→ Data excerpt:

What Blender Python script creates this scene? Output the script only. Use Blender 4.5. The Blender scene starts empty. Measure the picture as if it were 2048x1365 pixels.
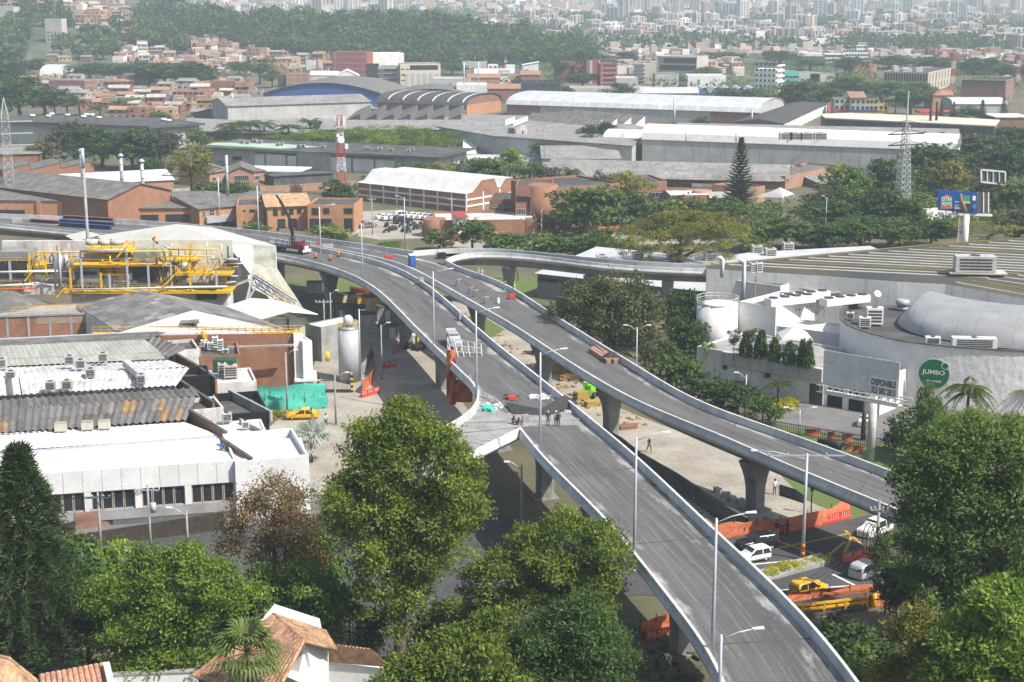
import bpy,bmesh,math,random
import numpy as np
import mathutils
from mathutils import noise as mnoise
Vc=mathutils.Vector
SC=bpy.context.scene
COL=SC.collection
RAD=math.radians
PI=math.pi
rnd=random.Random(7)
# ------------------------------------------------------------------ camera
CAMZ,FPX,PITCH=62.0,3100.0,RAD(13.0)
cam_d=bpy.data.cameras.new('camera');cam=bpy.data.objects.new('camera',cam_d);COL.objects.link(cam)
cam.location=(0,0,CAMZ);cam.rotation_euler=(PI/2-PITCH,0,0)
cam_d.sensor_width=36.0;cam_d.lens=36.0*FPX/2048.0
cam_d.clip_start=1.0;cam_d.clip_end=30000.0
SC.camera=cam
# ------------------------------------------------------------------ sky, sun, exposure
SUN_EL,SUN_AZ=RAD(50),RAD(122)
world=bpy.data.worlds.new('World');SC.world=world;world.use_nodes=True
nt=world.node_tree;bg=nt.nodes['Background']
sky=nt.nodes.new('ShaderNodeTexSky');sky.sky_type='NISHITA';sky.sun_disc=False
sky.sun_elevation=SUN_EL;sky.sun_rotation=SUN_AZ
sky.air_density=1.0;sky.dust_density=2.5;sky.ozone_density=1.0
nt.links.new(sky.outputs[0],bg.inputs[0]);bg.inputs[1].default_value=0.105
sl=bpy.data.lights.new('sun','SUN');sl.energy=4.6;sl.angle=RAD(0.5);sl.color=(1.0,0.955,0.89)
so=bpy.data.objects.new('sun',sl);COL.objects.link(so)
sdir=Vc((math.sin(SUN_AZ)*math.cos(SUN_EL),math.cos(SUN_AZ)*math.cos(SUN_EL),math.sin(SUN_EL)))
so.rotation_euler=sdir.to_track_quat('Z','Y').to_euler();so.location=(60,40,120)
vs=SC.view_settings
SC.display_settings.display_device='sRGB'
vs.view_transform='Standard';vs.look='None';vs.gamma=1.0;vs.use_curve_mapping=False
vs.exposure=0.64
cy=SC.cycles
cy.max_bounces=5;cy.diffuse_bounces=3;cy.glossy_bounces=2;cy.transmission_bounces=3
cy.transparent_max_bounces=6;cy.volume_bounces=3
cy.caustics_reflective=False;cy.caustics_refractive=False
cy.use_denoising=True
# ------------------------------------------------------------------ photo <-> world helpers
cp,sp=math.cos(PITCH),math.sin(PITCH)
def W(px,py,z=0.0):
 "world point seen at photo pixel (px,py) on the level plane z"
 x=(px-1024.0)/FPX;v=(682.5-py)/FPX
 dy=cp+v*sp;dz=-sp+v*cp
 t=(z-CAMZ)/dz
 return Vc((x*t,dy*t,z))
GB=[(140.0,3.6),(165.0,2.0),(190.0,0.8),(215.0,0.0)]
def g(Y):
 if Y>=215:return 0.0
 if Y<=140:return 3.6+(140-Y)*0.05
 for(a,za),(b,zb)in zip(GB,GB[1:]):
  if Y<=b:return za+(zb-za)*(Y-a)/(b-a)
def G(px,py,off=0.0):
 z=0.0
 for _ in range(14):z=0.5*z+0.5*(g(W(px,py,z).y))
 p=W(px,py,z);p.z=g(p.y)+off
 return p
def zrow(P,py):
 "height above the point's foot at which it shows on photo row py"
 v=(682.5-py)/FPX
 return CAMZ+P.y*(v*cp-sp)/(cp+v*sp)
def at(px,py,Y):
 "world point seen at (px,py) at depth Y"
 x=(px-1024.0)/FPX;v=(682.5-py)/FPX
 t=Y/(cp+v*sp)
 return Vc((x*t,Y,CAMZ+t*(-sp+v*cp)))
def V(*a):return Vc(a)
# ------------------------------------------------------------------ materials
MATS={}
def lin(c):
 return tuple((v/12.92 if v<=0.04045 else((v+0.055)/1.055)**2.4)for v in c)
def mat(name,col,col2=None,scale=0.25,rough=0.85,metal=0.0,bump=0.0,bscale=6.0,pat=None,pw=1.0,ph=1.0,pcol=None,pmix=0.5,grain=0.15,streak=0.0,scol=(0.05,0.045,0.04),objvar=0.0,contrast=(0.35,0.65),spec=0.3,tint=False,emit=0.0):
 if name in MATS:return MATS[name]
 m=bpy.data.materials.new(name);m.use_nodes=True
 t=m.node_tree;N=t.nodes;L=t.links
 b=N['Principled BSDF']
 b.inputs['Roughness'].default_value=rough;b.inputs['Metallic'].default_value=metal
 b.inputs['Specular IOR Level'].default_value=spec
 def node(ty,**kw):
  n=N.new(ty)
  for k,v in kw.items():setattr(n,k,v)
  return n
 def mixc(f,a,bb,mode='MIX'):
  n=node('ShaderNodeMix',data_type='RGBA',blend_type=mode)
  for i,val in((0,f),(6,a),(7,bb)):
   if hasattr(val,'links')or hasattr(val,'is_linked'):L.new(val,n.inputs[i])
   elif i==0:n.inputs[0].default_value=val
   else:n.inputs[i].default_value=(*val,1)
  return n.outputs[2]
 geo=node('ShaderNodeNewGeometry');pos=geo.outputs['Position']
 col2=col2 or tuple(c*0.75 for c in col)
 n1=node('ShaderNodeTexNoise');n1.inputs['Scale'].default_value=scale;n1.inputs['Detail'].default_value=5
 n1.inputs['Roughness'].default_value=0.62
 L.new(pos,n1.inputs['Vector'])
 mr=node('ShaderNodeMapRange');mr.inputs[1].default_value=contrast[0];mr.inputs[2].default_value=contrast[1]
 L.new(n1.outputs[0],mr.inputs[0])
 c=mixc(mr.outputs[0],col,col2)
 bumpsrc=None
 uv=None
 if pat:
  uvn=node('ShaderNodeUVMap');uv=uvn.outputs[0]
 if pat=='brick':
  bt=node('ShaderNodeTexBrick');L.new(uv,bt.inputs['Vector'])
  bt.inputs['Scale'].default_value=1.0;bt.inputs['Brick Width'].default_value=pw;bt.inputs['Row Height'].default_value=ph
  bt.inputs['Mortar Size'].default_value=0.018
  bt.inputs['Color1'].default_value=(1,1,1,1);bt.inputs['Color2'].default_value=(0.72,0.70,0.68,1)
  mc=pcol or(0.9,0.95,1.0)
  bt.inputs['Mortar'].default_value=(*mc,1)
  c=mixc(pmix,c,bt.outputs[0],'MULTIPLY')
  bumpsrc=bt.outputs['Fac']
 elif pat in('corr','sheet','seam'):
  sx=node('ShaderNodeSeparateXYZ');L.new(uv,sx.inputs[0])
  def math_(op,a,bb=None):
   n=node('ShaderNodeMath',operation=op)
   for i,val in((0,a),(1,bb)):
    if val is None:continue
    if isinstance(val,(int,float)):n.inputs[i].default_value=val
    else:L.new(val,n.inputs[i])
   return n.outputs[0]
  u=sx.outputs[0];v=sx.outputs[1]
  # sheets: each sheet a slightly different tone, dark lap lines
  cu=math_('FLOOR',math_('DIVIDE',u,pw));cv=math_('FLOOR',math_('DIVIDE',v,ph))
  cx=node('ShaderNodeCombineXYZ');L.new(cu,cx.inputs[0]);L.new(cv,cx.inputs[1])
  wn=node('ShaderNodeTexWhiteNoise',noise_dimensions='2D');L.new(cx.outputs[0],wn.inputs[0])
  rr=node('ShaderNodeMapRange');rr.inputs[3].default_value=1.0-pmix*0.5;rr.inputs[4].default_value=1.0+pmix*0.25
  L.new(wn.outputs[0],rr.inputs[0])
  c=mixc(1.0,c,rr.outputs[0],'MULTIPLY')
  fv=math_('FRACT',math_('DIVIDE',v,ph));lap=math_('LESS_THAN',fv,0.05)
  c=mixc(math_('MULTIPLY',lap,0.45*min(1,pmix*2)),c,tuple(x*0.35 for x in col))
  if pat=='seam':
   fu=math_('FRACT',math_('DIVIDE',u,pw));ln=math_('LESS_THAN',fu,0.08)
   c=mixc(math_('MULTIPLY',ln,0.6),c,pcol or tuple(x*0.5 for x in col))
   bumpsrc=ln
  else:
   bumpsrc=math_('SINE',math_('MULTIPLY',u,2*PI/(pw/5.0)))
 if grain:
  n2=node('ShaderNodeTexNoise');n2.inputs['Scale'].default_value=4.0;n2.inputs['Detail'].default_value=4
  L.new(pos,n2.inputs['Vector'])
  r2=node('ShaderNodeMapRange');r2.inputs[1].default_value=0.3;r2.inputs[2].default_value=0.7
  r2.inputs[3].default_value=1.0-grain;r2.inputs[4].default_value=1.0+grain*0.6
  L.new(n2.outputs[0],r2.inputs[0])
  c=mixc(1.0,c,r2.outputs[0],'MULTIPLY')
 if streak:
  mp=node('ShaderNodeMapping');mp.inputs['Scale'].default_value=(1.1,1.1,0.1);L.new(pos,mp.inputs[0])
  n3=node('ShaderNodeTexNoise');n3.inputs['Scale'].default_value=1.0;n3.inputs['Detail'].default_value=5
  L.new(mp.outputs[0],n3.inputs['Vector'])
  r3=node('ShaderNodeMapRange');r3.inputs[1].default_value=0.52;r3.inputs[2].default_value=0.75
  r3.inputs[4].default_value=streak
  L.new(n3.outputs[0],r3.inputs[0])
  c=mixc(r3.outputs[0],c,scol)
 if tint:
  at_=node('ShaderNodeAttribute',attribute_name='tint')
  c=mixc(1.0,c,at_.outputs['Color'],'MULTIPLY')
 if objvar:
  oi=node('ShaderNodeObjectInfo')
  hs=node('ShaderNodeHueSaturation')
  r4=node('ShaderNodeMapRange');r4.inputs[3].default_value=1-objvar;r4.inputs[4].default_value=1+objvar
  L.new(oi.outputs['Random'],r4.inputs[0]);L.new(r4.outputs[0],hs.inputs['Value'])
  r5=node('ShaderNodeMapRange');r5.inputs[3].default_value=0.5-objvar*0.06;r5.inputs[4].default_value=0.5+objvar*0.06
  wn2=node('ShaderNodeTexWhiteNoise',noise_dimensions='1D');L.new(oi.outputs['Random'],wn2.inputs['W'])
  L.new(wn2.outputs[0],r5.inputs[0]);L.new(r5.outputs[0],hs.inputs['Hue'])
  L.new(c,hs.inputs['Color']);c=hs.outputs[0]
 L.new(c,b.inputs['Base Color'])
 if bump:
  bn=node('ShaderNodeBump');bn.inputs['Strength'].default_value=1.0;bn.inputs['Distance'].default_value=bump
  if bumpsrc is not None:L.new(bumpsrc,bn.inputs['Height'])
  else:
   n4=node('ShaderNodeTexNoise');n4.inputs['Scale'].default_value=bscale;n4.inputs['Detail'].default_value=4
   L.new(pos,n4.inputs['Vector']);L.new(n4.outputs[0],bn.inputs['Height'])
  L.new(bn.outputs[0],b.inputs['Normal'])
 MATS[name]=m
 return m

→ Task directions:
From the data above, copy out every line with the string "scene" in it.

→ Complete answer:
What Blender Python script creates this scene? Output the script only. Use Blender 4.5. The Blender scene starts empty. Measure the picture as if it were 2048x1365 pixels.
SC=bpy.context.scene